When prices on larger pieces, such as single- and double-handled “Lotus” jugs, began soaring beyond belief in the mid-1990s, collectors with more taste than money began seeking out then-affordable conical sugar sifters (shakers) to display en masse. But auction prices caught up quickly, with an example in the May Avenue pattern achieving almost $10,000 in Christie’s November 1998 Cliff sale. Now, “conicals” in even the most common patterns easily can set you back $1,000 or more, with better patterns selling in the multiple thousands. Entry level for Clarice Cliff pottery – $300-$500 – lies in knickknacks and incidentals: small plates, single candlesticks, jam pots in minor patterns or single salt or pepper shakers in traditional shapes.
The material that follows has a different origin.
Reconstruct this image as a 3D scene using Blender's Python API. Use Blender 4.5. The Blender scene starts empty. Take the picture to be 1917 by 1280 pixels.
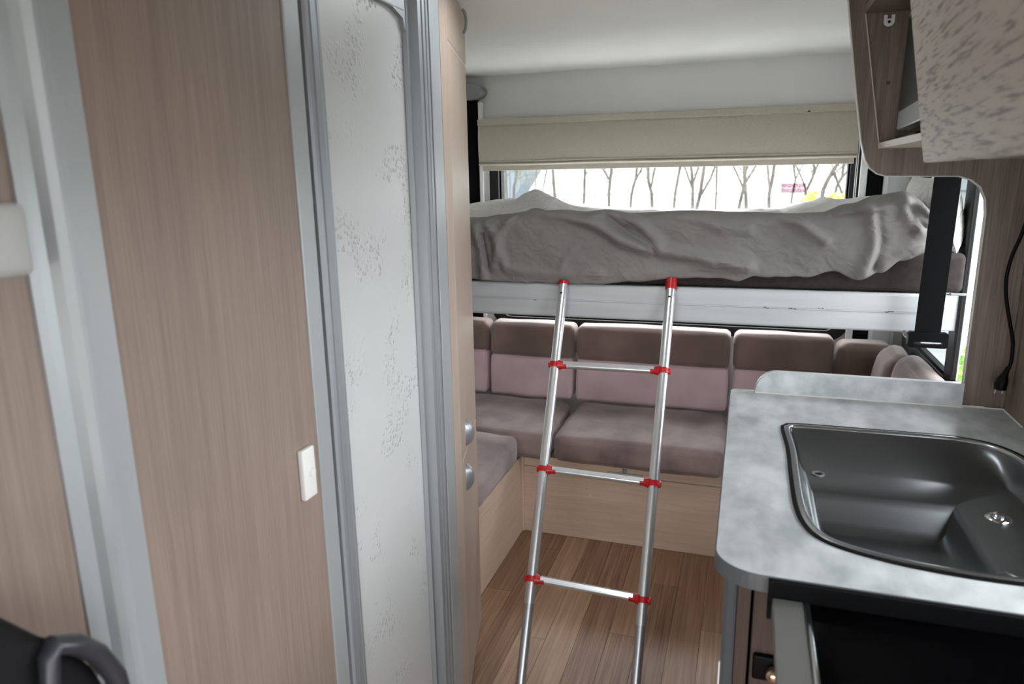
import bpy, bmesh, math, random
from mathutils import Vector, Matrix, noise
random.seed(7)
C = bpy.context.scene.collection
S = bpy.context.scene

# ---------------------------------------------------------------- camera, sky, light, exposure
CAMZ = 1.5
def _rz(a): return Matrix.Rotation(a, 3, 'Z')
def _rx(a): return Matrix.Rotation(a, 3, 'X')
def _ry(a): return Matrix.Rotation(a, 3, 'Y')
RC = _rz(math.radians(18.3535)) @ _rx(math.radians(-13.0156)) @ _ry(math.radians(0.9633))
FPX = 1328.1
cam = bpy.data.cameras.new('camera'); co = bpy.data.objects.new('camera', cam); C.objects.link(co)
cam.sensor_width = 36; cam.lens = FPX / 1917 * 36; cam.clip_start = 0.02; cam.clip_end = 500
m3 = Matrix((RC.col[0], RC.col[2], -RC.col[1])).transposed()
co.matrix_world = Matrix.Translation((0, 0, CAMZ)) @ m3.to_4x4()
cam.dof.use_dof = True; cam.dof.focus_distance = 2.3; cam.dof.aperture_fstop = 4.8
S.camera = co
def at(x, y, **k):            # point on a plane X=, Y= or Z= seen along a direction (used for far scenery and fine layout)
    d = RC @ Vector(((x - 958.5) / FPX, 1, -(y - 640) / FPX))
    a, v = list(k.items())[0]; i = 'XYZ'.index(a)
    o = Vector((0, 0, CAMZ)); return o + d * ((v - o[i]) / d[i])

w = bpy.data.worlds.new('overcast_sky'); S.world = w; w.use_nodes = True
bg = w.node_tree.nodes['Background']
bg.inputs['Color'].default_value = (0.93, 0.97, 1.0, 1); bg.inputs['Strength'].default_value = 12.0
S.view_settings.view_transform = 'Standard'; S.view_settings.look = 'None'
S.view_settings.gamma = 1; S.view_settings.use_curve_mapping = False
S.view_settings.exposure = 0.0
def portal(loc, rot, sx, sy):
    l = bpy.data.lights.new('window_portal', 'AREA'); l.shape = 'RECTANGLE'; l.size = sx; l.size_y = sy
    l.cycles.is_portal = True
    o = bpy.data.objects.new('window_portal', l); C.objects.link(o); o.location = loc; o.rotation_euler = rot
PI = math.pi
portal((-0.37, 3.42, 1.2), (-PI/2, 0, 0), 1.7, 1.0)           # rear window
portal((0.80, 2.6, 1.23), (0, PI/2, 0), 0.8, 1.05)              # side window of the lounge
portal((0.80, 0.98, 1.24), (0, PI/2, 0), 0.54, 1.1)             # kitchen window
portal((-0.4, 1.70, 2.03), (0, 0, 0), 0.42, 0.34)             # unseen roof hatch, added for more light from above
portal((-0.3, -1.37, 0.95), (PI/2, 0, 0), 1.7, 0.6)          # windscreen
portal((0.80, -0.50, 0.89), (0, PI/2, 0), 1.78, 0.7)              # open entry door

# ---------------------------------------------------------------- materials
def lin(c):
    c = c / 255.0
    return c / 12.92 if c <= 0.04045 else ((c + 0.055) / 1.055) ** 2.4
def rgb(r, g, b): return (lin(r), lin(g), lin(b), 1)
def mat(name, col, rough=0.5, metal=0.0, **kw):
    m = bpy.data.materials.new(name); m.use_nodes = True
    b = m.node_tree.nodes['Principled BSDF']
    b.inputs['Base Color'].default_value = rgb(*col)
    b.inputs['Roughness'].default_value = rough; b.inputs['Metallic'].default_value = metal
    for k, v in kw.items(): b.inputs[k.replace('_', ' ')].default_value = v
    return m
def noisy(m, c1, c2, scale, detail=4, mp=(1, 1, 1), lo=0.35, hi=0.65, bump=0, bscale=None, bmp=None, dist=0.002, bdetail=3):
    nt = m.node_tree; N = nt.nodes; L = nt.links; b = N['Principled BSDF']
    tc = N.new('ShaderNodeTexCoord'); mpn = N.new('ShaderNodeMapping'); mpn.inputs['Scale'].default_value = mp
    L.new(tc.outputs['Object'], mpn.inputs['Vector'])
    n = N.new('ShaderNodeTexNoise'); n.inputs['Scale'].default_value = scale; n.inputs['Detail'].default_value = detail
    L.new(mpn.outputs[0], n.inputs['Vector'])
    r = N.new('ShaderNodeValToRGB'); r.color_ramp.elements[0].position = lo; r.color_ramp.elements[1].position = hi
    r.color_ramp.elements[0].color = rgb(*c1); r.color_ramp.elements[1].color = rgb(*c2)
    L.new(n.outputs['Fac'], r.inputs['Fac']); L.new(r.outputs[0], b.inputs['Base Color'])
    if bump:
        n2 = N.new('ShaderNodeTexNoise'); n2.inputs['Scale'].default_value = bscale or scale; n2.inputs['Detail'].default_value = bdetail
        mp2 = N.new('ShaderNodeMapping'); mp2.inputs['Scale'].default_value = bmp or mp
        L.new(tc.outputs['Object'], mp2.inputs['Vector']); L.new(mp2.outputs[0], n2.inputs['Vector'])
        bp = N.new('ShaderNodeBump'); bp.inputs['Strength'].default_value = bump; bp.inputs['Distance'].default_value = dist
        L.new(n2.outputs['Fac'], bp.inputs['Height']); L.new(bp.outputs[0], b.inputs['Normal'])
    return m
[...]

And what about eBay? It’s an excellent place to search daily, but be aware that it’s no bargain-hunter’s paradise, just an online reflection of the bricks-and-mortar marketplace. Frilly patterns don’t bring remarkable prices on eBay, but geometric rarities will barrel right through their reserves. Caution: Whether buying online or in person, make sure you are dealing with a reputable party who will stand behind their merchandise. Fakes, while immediately identifiable as such to the practiced eye, have been produced in Italy. Also, many pieces of Clarice Cliff pottery have been damaged and later repaired. Ask if the item you are considering has been blacklighted and shown to be free of repairs. This is not to say a repaired piece should not be purchased; just make sure the damage is factored into the price you pay.
Clarice Cliff pottery was never exported to the United States; it was sold almost exclusively in British Commonwealth countries. Accordingly, the last frontier for fresh to the market Cliffware is in Canada, Australia, New Zealand and South Africa – but the cat is out of the bag in terms of value. If you want a great piece in a rare pattern, expect to pay.
The most effective way to monitor current market values and learn about patterns, shapes and backstamps is to use LiveAuctioneers.com’s search function (www.liveauctioneers.com). This feature, for which one would otherwise expect to pay hundreds of dollars per year, is free of charge and allows the user to search for the name Clarice Cliff in the “live” and archived catalogs of 650 leading auction houses. It’s an indispensable tool for locating available Clarice Cliff designs and gauging current market values. Another recommendation would be to subscribe to Christie’s South Kensington’s semiannual Clarice Cliff auction catalogs (www.christies.com).
When you enter the Clarice Cliff collecting arena, you face daunting competition, but the upside is that this is one collecting category whose prices show no signs of turning around. Wall Street may flounder, and the world economy may dip, but Clarice Cliff pottery answers only to its fans, and they just keep on coming.